▶ _Task statement_
Repeat every line below exactly, word for word.

▶ _Data_
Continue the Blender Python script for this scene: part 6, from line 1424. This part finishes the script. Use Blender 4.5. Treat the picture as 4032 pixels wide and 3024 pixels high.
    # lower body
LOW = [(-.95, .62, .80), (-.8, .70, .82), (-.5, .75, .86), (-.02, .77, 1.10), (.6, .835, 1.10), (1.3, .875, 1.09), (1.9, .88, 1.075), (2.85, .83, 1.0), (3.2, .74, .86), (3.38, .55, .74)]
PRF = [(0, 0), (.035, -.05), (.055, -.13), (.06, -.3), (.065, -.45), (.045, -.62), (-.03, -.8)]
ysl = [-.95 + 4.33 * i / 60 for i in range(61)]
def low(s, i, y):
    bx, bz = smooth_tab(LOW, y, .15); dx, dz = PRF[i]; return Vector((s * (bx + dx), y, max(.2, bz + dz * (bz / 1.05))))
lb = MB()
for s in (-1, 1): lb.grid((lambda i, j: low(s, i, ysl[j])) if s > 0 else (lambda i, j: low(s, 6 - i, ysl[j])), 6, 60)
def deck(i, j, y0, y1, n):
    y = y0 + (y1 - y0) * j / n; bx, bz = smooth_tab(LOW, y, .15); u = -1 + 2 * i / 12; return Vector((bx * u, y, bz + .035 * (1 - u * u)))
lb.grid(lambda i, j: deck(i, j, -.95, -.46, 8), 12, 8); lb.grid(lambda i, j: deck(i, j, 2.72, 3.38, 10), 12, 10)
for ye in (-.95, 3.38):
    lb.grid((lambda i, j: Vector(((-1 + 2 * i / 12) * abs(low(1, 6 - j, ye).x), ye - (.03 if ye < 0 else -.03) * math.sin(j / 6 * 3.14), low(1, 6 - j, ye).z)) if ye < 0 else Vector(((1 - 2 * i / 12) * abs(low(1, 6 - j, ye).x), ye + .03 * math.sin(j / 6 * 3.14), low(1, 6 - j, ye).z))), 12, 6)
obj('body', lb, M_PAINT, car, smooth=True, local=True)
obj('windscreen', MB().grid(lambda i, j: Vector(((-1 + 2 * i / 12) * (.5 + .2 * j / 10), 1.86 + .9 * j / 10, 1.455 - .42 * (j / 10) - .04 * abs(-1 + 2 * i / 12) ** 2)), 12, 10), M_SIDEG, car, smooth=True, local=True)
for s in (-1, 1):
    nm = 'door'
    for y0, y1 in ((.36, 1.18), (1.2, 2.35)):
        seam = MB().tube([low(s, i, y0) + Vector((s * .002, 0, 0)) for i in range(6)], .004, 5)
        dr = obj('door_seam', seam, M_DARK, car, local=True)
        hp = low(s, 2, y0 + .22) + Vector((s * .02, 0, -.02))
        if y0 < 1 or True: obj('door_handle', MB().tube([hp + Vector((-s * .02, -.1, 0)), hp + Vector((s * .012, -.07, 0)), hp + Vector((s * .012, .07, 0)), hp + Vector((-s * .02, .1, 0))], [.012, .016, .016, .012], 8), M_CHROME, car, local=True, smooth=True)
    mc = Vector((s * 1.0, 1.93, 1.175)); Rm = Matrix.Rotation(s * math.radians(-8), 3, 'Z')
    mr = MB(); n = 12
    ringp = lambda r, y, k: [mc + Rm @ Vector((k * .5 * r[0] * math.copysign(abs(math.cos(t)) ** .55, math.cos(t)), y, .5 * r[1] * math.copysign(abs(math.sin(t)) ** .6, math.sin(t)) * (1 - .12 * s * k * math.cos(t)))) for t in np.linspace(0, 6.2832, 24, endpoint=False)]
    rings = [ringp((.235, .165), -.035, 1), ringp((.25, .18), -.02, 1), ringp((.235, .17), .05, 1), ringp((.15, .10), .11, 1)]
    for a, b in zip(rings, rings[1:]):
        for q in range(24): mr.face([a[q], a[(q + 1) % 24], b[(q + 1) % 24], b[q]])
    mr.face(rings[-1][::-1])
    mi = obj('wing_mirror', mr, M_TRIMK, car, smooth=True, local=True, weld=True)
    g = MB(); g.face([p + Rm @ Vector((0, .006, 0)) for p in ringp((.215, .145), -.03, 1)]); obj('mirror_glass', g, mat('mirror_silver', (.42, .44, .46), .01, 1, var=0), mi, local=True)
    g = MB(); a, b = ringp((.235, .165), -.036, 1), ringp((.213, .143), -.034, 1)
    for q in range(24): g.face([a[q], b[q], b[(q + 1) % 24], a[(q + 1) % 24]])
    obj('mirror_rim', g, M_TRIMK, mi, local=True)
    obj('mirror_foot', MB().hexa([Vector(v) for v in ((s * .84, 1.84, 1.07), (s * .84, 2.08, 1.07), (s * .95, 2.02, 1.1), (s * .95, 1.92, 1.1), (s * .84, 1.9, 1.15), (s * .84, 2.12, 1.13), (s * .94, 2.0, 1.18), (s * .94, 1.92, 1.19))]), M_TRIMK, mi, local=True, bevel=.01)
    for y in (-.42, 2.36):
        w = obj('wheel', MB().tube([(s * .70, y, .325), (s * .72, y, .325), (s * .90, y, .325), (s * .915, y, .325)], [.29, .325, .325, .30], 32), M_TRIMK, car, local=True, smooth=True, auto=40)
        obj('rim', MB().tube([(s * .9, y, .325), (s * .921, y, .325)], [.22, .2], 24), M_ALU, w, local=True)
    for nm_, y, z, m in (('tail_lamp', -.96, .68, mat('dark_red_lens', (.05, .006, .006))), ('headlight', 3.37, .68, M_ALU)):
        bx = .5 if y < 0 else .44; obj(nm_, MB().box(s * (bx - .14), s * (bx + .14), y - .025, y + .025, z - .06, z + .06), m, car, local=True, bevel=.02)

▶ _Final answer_
Continue the Blender Python script for this scene: part 6, from line 1424. This part finishes the script. Use Blender 4.5. Treat the picture as 4032 pixels wide and 3024 pixels high.
    # lower body
LOW = [(-.95, .62, .80), (-.8, .70, .82), (-.5, .75, .86), (-.02, .77, 1.10), (.6, .835, 1.10), (1.3, .875, 1.09), (1.9, .88, 1.075), (2.85, .83, 1.0), (3.2, .74, .86), (3.38, .55, .74)]
PRF = [(0, 0), (.035, -.05), (.055, -.13), (.06, -.3), (.065, -.45), (.045, -.62), (-.03, -.8)]
ysl = [-.95 + 4.33 * i / 60 for i in range(61)]
def low(s, i, y):
    bx, bz = smooth_tab(LOW, y, .15); dx, dz = PRF[i]; return Vector((s * (bx + dx), y, max(.2, bz + dz * (bz / 1.05))))
lb = MB()
for s in (-1, 1): lb.grid((lambda i, j: low(s, i, ysl[j])) if s > 0 else (lambda i, j: low(s, 6 - i, ysl[j])), 6, 60)
def deck(i, j, y0, y1, n):
    y = y0 + (y1 - y0) * j / n; bx, bz = smooth_tab(LOW, y, .15); u = -1 + 2 * i / 12; return Vector((bx * u, y, bz + .035 * (1 - u * u)))
lb.grid(lambda i, j: deck(i, j, -.95, -.46, 8), 12, 8); lb.grid(lambda i, j: deck(i, j, 2.72, 3.38, 10), 12, 10)
for ye in (-.95, 3.38):
    lb.grid((lambda i, j: Vector(((-1 + 2 * i / 12) * abs(low(1, 6 - j, ye).x), ye - (.03 if ye < 0 else -.03) * math.sin(j / 6 * 3.14), low(1, 6 - j, ye).z)) if ye < 0 else Vector(((1 - 2 * i / 12) * abs(low(1, 6 - j, ye).x), ye + .03 * math.sin(j / 6 * 3.14), low(1, 6 - j, ye).z))), 12, 6)
obj('body', lb, M_PAINT, car, smooth=True, local=True)
obj('windscreen', MB().grid(lambda i, j: Vector(((-1 + 2 * i / 12) * (.5 + .2 * j / 10), 1.86 + .9 * j / 10, 1.455 - .42 * (j / 10) - .04 * abs(-1 + 2 * i / 12) ** 2)), 12, 10), M_SIDEG, car, smooth=True, local=True)
for s in (-1, 1):
    nm = 'door'
    for y0, y1 in ((.36, 1.18), (1.2, 2.35)):
        seam = MB().tube([low(s, i, y0) + Vector((s * .002, 0, 0)) for i in range(6)], .004, 5)
        dr = obj('door_seam', seam, M_DARK, car, local=True)
        hp = low(s, 2, y0 + .22) + Vector((s * .02, 0, -.02))
        if y0 < 1 or True: obj('door_handle', MB().tube([hp + Vector((-s * .02, -.1, 0)), hp + Vector((s * .012, -.07, 0)), hp + Vector((s * .012, .07, 0)), hp + Vector((-s * .02, .1, 0))], [.012, .016, .016, .012], 8), M_CHROME, car, local=True, smooth=True)
    mc = Vector((s * 1.0, 1.93, 1.175)); Rm = Matrix.Rotation(s * math.radians(-8), 3, 'Z')
    mr = MB(); n = 12
    ringp = lambda r, y, k: [mc + Rm @ Vector((k * .5 * r[0] * math.copysign(abs(math.cos(t)) ** .55, math.cos(t)), y, .5 * r[1] * math.copysign(abs(math.sin(t)) ** .6, math.sin(t)) * (1 - .12 * s * k * math.cos(t)))) for t in np.linspace(0, 6.2832, 24, endpoint=False)]
    rings = [ringp((.235, .165), -.035, 1), ringp((.25, .18), -.02, 1), ringp((.235, .17), .05, 1), ringp((.15, .10), .11, 1)]
    for a, b in zip(rings, rings[1:]):
        for q in range(24): mr.face([a[q], a[(q + 1) % 24], b[(q + 1) % 24], b[q]])
    mr.face(rings[-1][::-1])
    mi = obj('wing_mirror', mr, M_TRIMK, car, smooth=True, local=True, weld=True)
    g = MB(); g.face([p + Rm @ Vector((0, .006, 0)) for p in ringp((.215, .145), -.03, 1)]); obj('mirror_glass', g, mat('mirror_silver', (.42, .44, .46), .01, 1, var=0), mi, local=True)
    g = MB(); a, b = ringp((.235, .165), -.036, 1), ringp((.213, .143), -.034, 1)
    for q in range(24): g.face([a[q], b[q], b[(q + 1) % 24], a[(q + 1) % 24]])
    obj('mirror_rim', g, M_TRIMK, mi, local=True)
    obj('mirror_foot', MB().hexa([Vector(v) for v in ((s * .84, 1.84, 1.07), (s * .84, 2.08, 1.07), (s * .95, 2.02, 1.1), (s * .95, 1.92, 1.1), (s * .84, 1.9, 1.15), (s * .84, 2.12, 1.13), (s * .94, 2.0, 1.18), (s * .94, 1.92, 1.19))]), M_TRIMK, mi, local=True, bevel=.01)
    for y in (-.42, 2.36):
        w = obj('wheel', MB().tube([(s * .70, y, .325), (s * .72, y, .325), (s * .90, y, .325), (s * .915, y, .325)], [.29, .325, .325, .30], 32), M_TRIMK, car, local=True, smooth=True, auto=40)
        obj('rim', MB().tube([(s * .9, y, .325), (s * .921, y, .325)], [.22, .2], 24), M_ALU, w, local=True)
    for nm_, y, z, m in (('tail_lamp', -.96, .68, mat('dark_red_lens', (.05, .006, .006))), ('headlight', 3.37, .68, M_ALU)):
        bx = .5 if y < 0 else .44; obj(nm_, MB().box(s * (bx - .14), s * (bx + .14), y - .025, y + .025, z - .06, z + .06), m, car, local=True, bevel=.02)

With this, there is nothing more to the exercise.